Wednesday 17 August 2016

Guide to plan your cluster memory in MapReduce2/ Yarn

Planning memory allocation is very important in MR-2. In this post, I will explain how to plan memory resource MR-2.

Scenario: Let us image that, we have a four node Hadoop cluster.  One master and three datanodes. Each datanode has following configuration:

Memory: 48GB.
vCPU: 12.
Disk: 12.

We need to plan the number of map and reduce tasks that will be running in the cluster and in each datanode.

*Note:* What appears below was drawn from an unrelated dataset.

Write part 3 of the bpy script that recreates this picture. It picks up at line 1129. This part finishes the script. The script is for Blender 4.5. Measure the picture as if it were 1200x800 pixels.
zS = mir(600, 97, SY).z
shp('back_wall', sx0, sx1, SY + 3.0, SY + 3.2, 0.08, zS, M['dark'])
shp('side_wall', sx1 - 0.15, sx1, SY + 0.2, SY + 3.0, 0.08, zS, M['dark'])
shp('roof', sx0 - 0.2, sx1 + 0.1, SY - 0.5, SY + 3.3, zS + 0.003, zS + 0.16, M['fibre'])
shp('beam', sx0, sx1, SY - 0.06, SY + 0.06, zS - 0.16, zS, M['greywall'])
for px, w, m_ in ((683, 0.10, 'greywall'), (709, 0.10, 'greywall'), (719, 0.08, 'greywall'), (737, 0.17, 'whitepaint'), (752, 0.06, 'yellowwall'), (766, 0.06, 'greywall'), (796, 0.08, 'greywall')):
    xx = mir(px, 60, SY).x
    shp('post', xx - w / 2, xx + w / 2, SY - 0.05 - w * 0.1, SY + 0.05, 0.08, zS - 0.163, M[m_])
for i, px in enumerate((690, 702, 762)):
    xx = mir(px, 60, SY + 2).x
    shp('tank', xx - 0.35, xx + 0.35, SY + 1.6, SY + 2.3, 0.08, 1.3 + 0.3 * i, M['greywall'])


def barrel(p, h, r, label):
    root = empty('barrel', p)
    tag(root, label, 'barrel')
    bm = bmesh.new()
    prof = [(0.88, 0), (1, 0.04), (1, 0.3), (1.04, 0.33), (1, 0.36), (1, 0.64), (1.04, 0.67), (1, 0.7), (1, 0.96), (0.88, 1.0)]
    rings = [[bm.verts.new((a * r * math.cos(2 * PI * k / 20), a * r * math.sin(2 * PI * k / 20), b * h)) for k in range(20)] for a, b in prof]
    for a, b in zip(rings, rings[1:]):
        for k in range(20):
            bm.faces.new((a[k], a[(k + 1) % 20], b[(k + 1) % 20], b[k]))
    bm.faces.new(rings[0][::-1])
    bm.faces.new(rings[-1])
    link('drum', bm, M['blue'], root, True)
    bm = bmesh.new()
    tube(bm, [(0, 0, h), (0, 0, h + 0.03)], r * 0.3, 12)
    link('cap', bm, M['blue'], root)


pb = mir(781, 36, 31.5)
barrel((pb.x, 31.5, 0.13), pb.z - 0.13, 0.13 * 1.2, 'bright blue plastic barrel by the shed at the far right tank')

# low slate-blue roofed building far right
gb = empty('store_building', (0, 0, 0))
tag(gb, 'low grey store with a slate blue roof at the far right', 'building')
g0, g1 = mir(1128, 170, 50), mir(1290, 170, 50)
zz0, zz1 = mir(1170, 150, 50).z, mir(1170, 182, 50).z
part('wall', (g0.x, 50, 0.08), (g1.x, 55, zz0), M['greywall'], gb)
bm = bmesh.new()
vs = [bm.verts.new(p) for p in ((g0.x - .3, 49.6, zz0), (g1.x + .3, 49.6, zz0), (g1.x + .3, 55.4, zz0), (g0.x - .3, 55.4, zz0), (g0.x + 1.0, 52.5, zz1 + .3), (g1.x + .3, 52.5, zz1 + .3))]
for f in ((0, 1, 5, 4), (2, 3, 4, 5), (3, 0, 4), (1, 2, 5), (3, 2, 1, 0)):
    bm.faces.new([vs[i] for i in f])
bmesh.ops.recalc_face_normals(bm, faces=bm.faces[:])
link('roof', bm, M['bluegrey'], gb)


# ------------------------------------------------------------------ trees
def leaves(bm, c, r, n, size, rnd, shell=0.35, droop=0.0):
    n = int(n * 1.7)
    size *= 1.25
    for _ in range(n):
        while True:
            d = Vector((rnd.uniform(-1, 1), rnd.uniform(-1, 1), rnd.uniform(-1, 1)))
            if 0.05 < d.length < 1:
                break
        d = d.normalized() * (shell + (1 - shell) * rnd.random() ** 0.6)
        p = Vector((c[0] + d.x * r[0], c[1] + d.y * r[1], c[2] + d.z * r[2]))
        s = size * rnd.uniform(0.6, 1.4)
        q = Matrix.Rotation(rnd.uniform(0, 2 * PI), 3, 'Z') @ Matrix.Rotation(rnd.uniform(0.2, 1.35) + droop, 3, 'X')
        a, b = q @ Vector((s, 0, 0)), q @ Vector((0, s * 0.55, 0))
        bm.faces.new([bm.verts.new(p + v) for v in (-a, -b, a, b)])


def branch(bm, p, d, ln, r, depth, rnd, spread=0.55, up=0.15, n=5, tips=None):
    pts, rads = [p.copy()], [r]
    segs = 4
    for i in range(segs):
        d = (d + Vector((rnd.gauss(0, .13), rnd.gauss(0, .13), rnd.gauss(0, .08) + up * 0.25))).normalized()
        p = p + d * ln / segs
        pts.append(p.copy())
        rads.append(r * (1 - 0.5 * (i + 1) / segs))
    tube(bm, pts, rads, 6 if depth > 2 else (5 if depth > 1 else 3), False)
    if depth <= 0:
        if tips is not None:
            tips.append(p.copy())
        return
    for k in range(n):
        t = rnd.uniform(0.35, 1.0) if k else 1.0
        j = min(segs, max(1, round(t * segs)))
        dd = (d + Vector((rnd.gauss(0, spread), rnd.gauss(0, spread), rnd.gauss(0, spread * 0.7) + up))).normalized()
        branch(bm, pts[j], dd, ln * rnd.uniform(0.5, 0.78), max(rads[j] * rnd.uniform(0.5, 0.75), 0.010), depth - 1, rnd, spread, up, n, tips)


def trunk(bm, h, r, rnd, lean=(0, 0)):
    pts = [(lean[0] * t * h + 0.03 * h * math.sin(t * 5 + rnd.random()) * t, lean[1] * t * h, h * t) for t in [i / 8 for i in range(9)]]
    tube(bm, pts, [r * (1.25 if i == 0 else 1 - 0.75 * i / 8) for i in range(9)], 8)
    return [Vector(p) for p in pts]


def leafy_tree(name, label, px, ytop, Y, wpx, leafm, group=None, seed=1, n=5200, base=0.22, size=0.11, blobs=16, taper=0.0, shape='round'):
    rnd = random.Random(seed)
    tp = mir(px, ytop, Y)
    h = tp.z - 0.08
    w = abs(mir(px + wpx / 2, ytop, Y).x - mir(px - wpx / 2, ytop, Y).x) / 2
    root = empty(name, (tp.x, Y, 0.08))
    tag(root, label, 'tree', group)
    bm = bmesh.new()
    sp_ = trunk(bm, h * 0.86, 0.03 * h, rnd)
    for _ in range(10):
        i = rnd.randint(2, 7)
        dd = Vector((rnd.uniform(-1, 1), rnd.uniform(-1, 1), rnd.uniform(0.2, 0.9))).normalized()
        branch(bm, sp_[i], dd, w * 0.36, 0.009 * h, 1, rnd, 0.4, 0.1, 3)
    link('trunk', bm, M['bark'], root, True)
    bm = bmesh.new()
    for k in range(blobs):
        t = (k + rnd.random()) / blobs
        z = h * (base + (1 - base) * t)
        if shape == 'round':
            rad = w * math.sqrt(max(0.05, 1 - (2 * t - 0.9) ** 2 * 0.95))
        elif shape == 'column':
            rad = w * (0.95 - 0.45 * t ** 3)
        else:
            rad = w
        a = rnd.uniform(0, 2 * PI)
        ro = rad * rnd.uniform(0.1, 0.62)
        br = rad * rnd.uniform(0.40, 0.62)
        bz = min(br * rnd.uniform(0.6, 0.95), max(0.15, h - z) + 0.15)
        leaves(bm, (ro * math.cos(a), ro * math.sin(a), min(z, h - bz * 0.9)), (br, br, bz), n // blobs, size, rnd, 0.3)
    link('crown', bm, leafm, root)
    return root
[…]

Understanding a Container: Container can be considered as a block or unit, that has resources like CPU,memory etc:



YARN manages all the available resources on each machine in the cluster. Based on the total available resources, YARN will allocate resource requests for applications such as MapReduce running in the cluster. YARN then provides processing capacity to each application ( map or reduce) by allocating



Core and Disk: General thumb rule is to allocate 1-2 Containers per disk and per core gives the best balance for cluster utilization. So with our example cluster each datanode with 12 disks and 12 cores, we will allow for 20 maximum containers to be allocated to each node. We will give rest to OS.

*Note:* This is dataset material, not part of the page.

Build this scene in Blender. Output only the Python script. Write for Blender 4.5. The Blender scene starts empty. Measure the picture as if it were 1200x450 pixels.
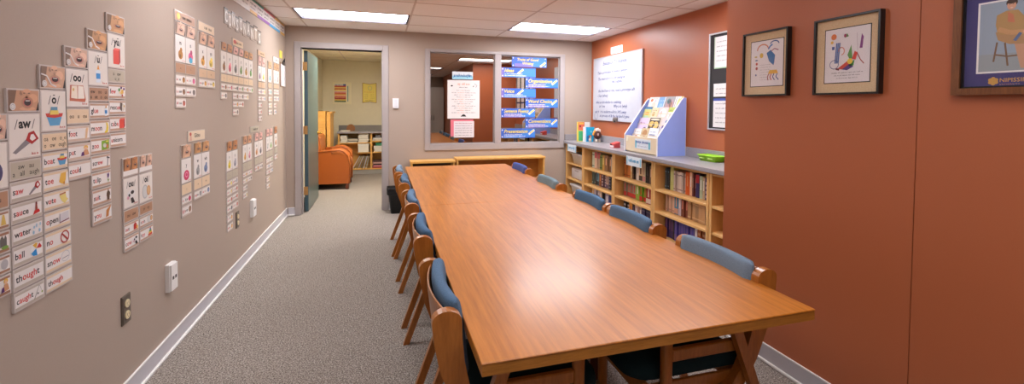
import bpy, bmesh, math, random
from mathutils import Vector, Matrix
rnd = random.Random(7)
SC = bpy.context.scene
COL = SC.collection

# ------------------------------------------------------------------ materials
def lin(c):
    c = c / 255.0
    return c / 12.92 if c <= 0.04045 else ((c + 0.055) / 1.055) ** 2.4
def rgb(c): return (lin(c[0]), lin(c[1]), lin(c[2]), 1.0)
_mats = {}
def _new(name):
    m = bpy.data.materials.new(name); m.use_nodes = True
    nt = m.node_tree; b = nt.nodes['Principled BSDF']
    return m, nt, b
def paint(c, rough=0.55, metal=0.0, spec=0.5, coat=0.0, bump=0.0, bscale=200.0, var=0.04):
    """plain coloured surface with a faint procedural mottling"""
    key = ('p', tuple(c), rough, metal, spec, coat, bump, bscale, var)
    if key in _mats: return _mats[key]
    m, nt, b = _new('paint_%d_%d_%d' % tuple(c))
    tc = nt.nodes.new('ShaderNodeTexCoord'); no = nt.nodes.new('ShaderNodeTexNoise')
    no.inputs['Scale'].default_value = bscale if bump else 12.0
    no.inputs['Detail'].default_value = 3.0
    nt.links.new(tc.outputs['Object'], no.inputs['Vector'])
    mx = nt.nodes.new('ShaderNodeMixRGB'); col = rgb(c)
    mx.inputs[1].default_value = tuple(v * (1 - var) for v in col[:3]) + (1,)
    mx.inputs[2].default_value = tuple(min(1, v * (1 + var)) for v in col[:3]) + (1,)
    nt.links.new(no.outputs['Fac'], mx.inputs[0]); nt.links.new(mx.outputs[0], b.inputs['Base Color'])
    b.inputs['Roughness'].default_value = rough; b.inputs['Metallic'].default_value = metal
    b.inputs['Specular IOR Level'].default_value = spec
    b.inputs['Coat Weight'].default_value = coat
    if bump:
        bp = nt.nodes.new('ShaderNodeBump'); bp.inputs['Strength'].default_value = bump; bp.inputs['Distance'].default_value = 0.002
        nt.links.new(no.outputs['Fac'], bp.inputs['Height']); nt.links.new(bp.outputs[0], b.inputs['Normal'])
    _mats[key] = m
    return m
def wood(name, c1, c2, grain=(2.0, 40.0, 40.0), rough=0.4, coat=0.0, bands=5.0, spec=0.5, bump=0.05):
    if name in _mats: return _mats[name]
    m, nt, b = _new(name)
    tc = nt.nodes.new('ShaderNodeTexCoord'); mp = nt.nodes.new('ShaderNodeMapping')
    mp.inputs['Scale'].default_value = grain
    nt.links.new(tc.outputs['Object'], mp.inputs['Vector'])
    n1 = nt.nodes.new('ShaderNodeTexNoise'); n1.inputs['Scale'].default_value = 1.0; n1.inputs['Detail'].default_value = 8.0; n1.inputs['Roughness'].default_value = 0.7
    n1.inputs['Distortion'].default_value = 0.15
    nt.links.new(mp.outputs[0], n1.inputs['Vector'])
    n2 = nt.nodes.new('ShaderNodeTexNoise'); n2.inputs['Scale'].default_value = bands; n2.inputs['Detail'].default_value = 6.0
    nt.links.new(mp.outputs[0], n2.inputs['Vector'])
    ad = nt.nodes.new('ShaderNodeMath'); ad.operation = 'MULTIPLY_ADD'
    nt.links.new(n2.outputs['Fac'], ad.inputs[0]); ad.inputs[1].default_value = 0.45
    mu = nt.nodes.new('ShaderNodeMath'); mu.operation = 'MULTIPLY'; mu.inputs[1].default_value = 0.55
    nt.links.new(n1.outputs['Fac'], mu.inputs[0]); nt.links.new(mu.outputs[0], ad.inputs[2])
    cr = nt.nodes.new('ShaderNodeValToRGB')
    cr.color_ramp.elements[0].position = 0.34; cr.color_ramp.elements[0].color = rgb(c1)
    cr.color_ramp.elements[1].position = 0.62; cr.color_ramp.elements[1].color = rgb(c2)
    nt.links.new(ad.outputs[0], cr.inputs[0]); nt.links.new(cr.outputs[0], b.inputs['Base Color'])
    b.inputs['Roughness'].default_value = rough; b.inputs['Coat Weight'].default_value = coat; b.inputs['Coat Roughness'].default_value = 0.2
    b.inputs['Specular IOR Level'].default_value = spec
    bp = nt.nodes.new('ShaderNodeBump'); bp.inputs['Strength'].default_value = bump; bp.inputs['Distance'].default_value = 0.002
    nt.links.new(ad.outputs[0], bp.inputs['Height']); nt.links.new(bp.outputs[0], b.inputs['Normal'])
    _mats[name] = m
    return m
def speckle(name, cols, scale, rough=0.95, bump=0.5):
    if name in _mats: return _mats[name]
    m, nt, b = _new(name)
    tc = nt.nodes.new('ShaderNodeTexCoord'); no = nt.nodes.new('ShaderNodeTexNoise')
    no.inputs['Scale'].default_value = scale; no.inputs['Detail'].default_value = 3.0; no.inputs['Roughness'].default_value = 0.75
    nt.links.new(tc.outputs['Object'], no.inputs['Vector'])
    cr = nt.nodes.new('ShaderNodeValToRGB')
    while len(cr.color_ramp.elements) < len(cols): cr.color_ramp.elements.new(0.5)
    for e, (p, c) in zip(cr.color_ramp.elements, cols): e.position = p; e.color = rgb(c)
    nt.links.new(no.outputs['Fac'], cr.inputs[0]); nt.links.new(cr.outputs[0], b.inputs['Base Color'])
    b.inputs['Roughness'].default_value = rough; b.inputs['Specular IOR Level'].default_value = 0.15
    if bump:
        bp = nt.nodes.new('ShaderNodeBump'); bp.inputs['Strength'].default_value = bump; bp.inputs['Distance'].default_value = 0.004
        nt.links.new(no.outputs['Fac'], bp.inputs['Height']); nt.links.new(bp.outputs[0], b.inputs['Normal'])
    _mats[name] = m
    return m
def emit(name, c, s):
    if name in _mats: return _mats[name]
    m, nt, b = _new(name)
    b.inputs['Base Color'].default_value = rgb((240, 240, 240))
    b.inputs['Emission Color'].default_value = rgb(c); b.inputs['Emission Strength'].default_value = s
    _mats[name] = m
    return m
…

Memory: In our case, we have 3 datanode hadoop cluster each of 48GB. So as a pool if we consider, we have 144GB available in total.

(Memory in each node) x (Number of datanodes)= Total available memory.
48x3=144GB

Now, we cannot give all availabe resource to Yarn. Some memory has to be given to OS of each server. The thumb rule is allocate 8GB to OS. Remaining we have 40GB in each node. So, our calculation will be:

(Memory in each node - 8GB for OS) x (Number of datanodes)= Total memory availabe for Yarn

(48-8)x3=120GB.

The following property sets the maximum memory YARN can utilize on the node:

In yarn-site.xml:

<name>yarn.nodemanager.resource.memory-mb</name>
<value>40960</value>

The above property means that 40GB is available for Yarn on each node.

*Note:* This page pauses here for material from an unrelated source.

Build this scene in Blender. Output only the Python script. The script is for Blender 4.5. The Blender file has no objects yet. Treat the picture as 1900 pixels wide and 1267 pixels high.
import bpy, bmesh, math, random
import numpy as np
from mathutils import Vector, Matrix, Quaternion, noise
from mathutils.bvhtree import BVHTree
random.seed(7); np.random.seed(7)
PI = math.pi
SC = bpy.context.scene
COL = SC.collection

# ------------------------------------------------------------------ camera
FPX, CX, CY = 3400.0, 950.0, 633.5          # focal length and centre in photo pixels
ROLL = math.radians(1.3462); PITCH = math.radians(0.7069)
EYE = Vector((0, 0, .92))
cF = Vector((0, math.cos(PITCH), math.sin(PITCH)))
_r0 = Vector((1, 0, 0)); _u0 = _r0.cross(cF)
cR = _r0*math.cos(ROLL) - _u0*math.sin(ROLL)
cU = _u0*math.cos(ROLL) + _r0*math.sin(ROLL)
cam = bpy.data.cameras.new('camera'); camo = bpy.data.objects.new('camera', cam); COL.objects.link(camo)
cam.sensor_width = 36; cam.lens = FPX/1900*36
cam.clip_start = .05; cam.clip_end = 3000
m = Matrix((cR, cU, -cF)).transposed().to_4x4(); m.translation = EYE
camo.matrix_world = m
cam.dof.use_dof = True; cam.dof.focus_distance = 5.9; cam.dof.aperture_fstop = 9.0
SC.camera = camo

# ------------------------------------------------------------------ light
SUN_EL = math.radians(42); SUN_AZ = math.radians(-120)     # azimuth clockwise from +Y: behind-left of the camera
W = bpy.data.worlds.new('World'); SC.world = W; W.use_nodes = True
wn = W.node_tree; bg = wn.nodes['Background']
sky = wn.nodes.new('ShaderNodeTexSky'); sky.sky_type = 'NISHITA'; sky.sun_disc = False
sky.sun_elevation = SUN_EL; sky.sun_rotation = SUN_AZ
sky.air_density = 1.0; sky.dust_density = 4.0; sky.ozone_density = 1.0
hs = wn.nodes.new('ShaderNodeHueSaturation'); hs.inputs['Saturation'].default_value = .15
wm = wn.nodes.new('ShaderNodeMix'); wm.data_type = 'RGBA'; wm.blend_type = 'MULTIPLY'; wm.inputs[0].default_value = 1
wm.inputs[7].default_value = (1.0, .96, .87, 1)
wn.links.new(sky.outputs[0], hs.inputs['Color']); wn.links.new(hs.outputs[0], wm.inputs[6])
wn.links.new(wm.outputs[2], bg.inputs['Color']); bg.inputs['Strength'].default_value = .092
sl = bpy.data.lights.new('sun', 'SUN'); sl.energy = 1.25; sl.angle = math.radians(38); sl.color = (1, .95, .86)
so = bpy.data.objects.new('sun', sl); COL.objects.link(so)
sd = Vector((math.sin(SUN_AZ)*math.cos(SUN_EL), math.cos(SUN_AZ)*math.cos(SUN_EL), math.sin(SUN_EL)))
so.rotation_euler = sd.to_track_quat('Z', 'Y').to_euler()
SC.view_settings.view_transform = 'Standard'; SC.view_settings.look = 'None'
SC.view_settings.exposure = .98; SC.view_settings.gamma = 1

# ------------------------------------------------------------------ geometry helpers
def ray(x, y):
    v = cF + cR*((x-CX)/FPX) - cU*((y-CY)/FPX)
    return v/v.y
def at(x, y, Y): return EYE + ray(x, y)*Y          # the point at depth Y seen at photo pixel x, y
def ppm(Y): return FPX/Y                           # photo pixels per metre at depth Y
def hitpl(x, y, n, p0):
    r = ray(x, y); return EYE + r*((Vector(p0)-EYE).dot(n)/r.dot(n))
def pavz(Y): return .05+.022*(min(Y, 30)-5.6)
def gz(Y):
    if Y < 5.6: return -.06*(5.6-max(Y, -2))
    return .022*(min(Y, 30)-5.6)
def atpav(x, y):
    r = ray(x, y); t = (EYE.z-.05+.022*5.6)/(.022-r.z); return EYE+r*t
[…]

Next step is to say to Yarn, how to break up the total resources available into Containers. You do this by specifying the minimum unit of RAM to allocate for a Container. According to our calculation we need to run a maximum of 20 Containers in a node, and thus need (40 GB total RAM) / (20 of Containers) = 2 GB minimum per container:

In yarn-site.xml:

 <name>yarn.scheduler.minimum-allocation-mb</name>
 <value>2048</value>

YARN will allocate Containers with RAM amounts greater than the yarn.scheduler.minimum-allocation-mb.

Configure MapReduce 2:

When configuring MapReduce2 resource utilization, there are three aspects to consider:

1.Physical RAM limit for each Map and Reduce task
2.The JVM heap size limit for each task
3.The amount of virtual memory each task will get

We can define how much maximum memory each Map and Reduce task will utilize. Since each Map and each Reduce will run in a separate Container, these maximum memory settings should be at least equal to or more than the YARN minimum Container allocation.

For our example cluster, we have the minimum RAM for a Container (yarn.scheduler.minimum-allocation-mb) = 2 GB. We’ll thus assign 4 GB for Map task Containers, and 8 GB for Reduce tasks Containers.

In mapred-site.xml:

 <name>mapreduce.map.memory.mb</name>
 <value>4096</value>
 <name>mapreduce.reduce.memory.mb</name>
 <value>8192</value>


Each Container will run JVMs for the Map and Reduce tasks. The JVM heap size should be set to lower than the Map and Reduce memory defined above, so that they are within the bounds of the Container memory allocated by YARN.

In mapred-site.xml:

 <name>mapreduce.map.java.opts</name>
 <value>-Xmx3072m</value>
 <name>mapreduce.reduce.java.opts</name>
 <value>-Xmx6144m</value>

The above settings configure the upper limit of the physical RAM that Map and Reduce tasks will use. The virtual memory (physical + paged memory) upper limit for each Map and Reduce task is determined by the virtual memory ratio each YARN Container is allowed. This can  be set by the following configuration, and the default value is 2.1:

In yarn-site.xml:

 <name>yarn.nodemanager.vmem-pmem-ratio</name>
 <value>2.1</value>


Thus, with the above settings on our example cluster, each Map task will get the memory allocations with the following:


Total physical RAM allocated = 4 GB
JVM heap space upper limit within the Map task Container = 3 GB
Virtual memory upper limit = 4*2.1 = 8.2 GB

With YARN and MapReduce 2, there are no longer pre-configured static slots for Map and Reduce tasks. The entire cluster is available for dynamic resource allocation of Maps and Reduces as needed by the job. In our example cluster, with the above configurations, YARN will be able to allocate on each node up to 10 mappers (40/4) or 5 reducers (40/8) or a permutation within that.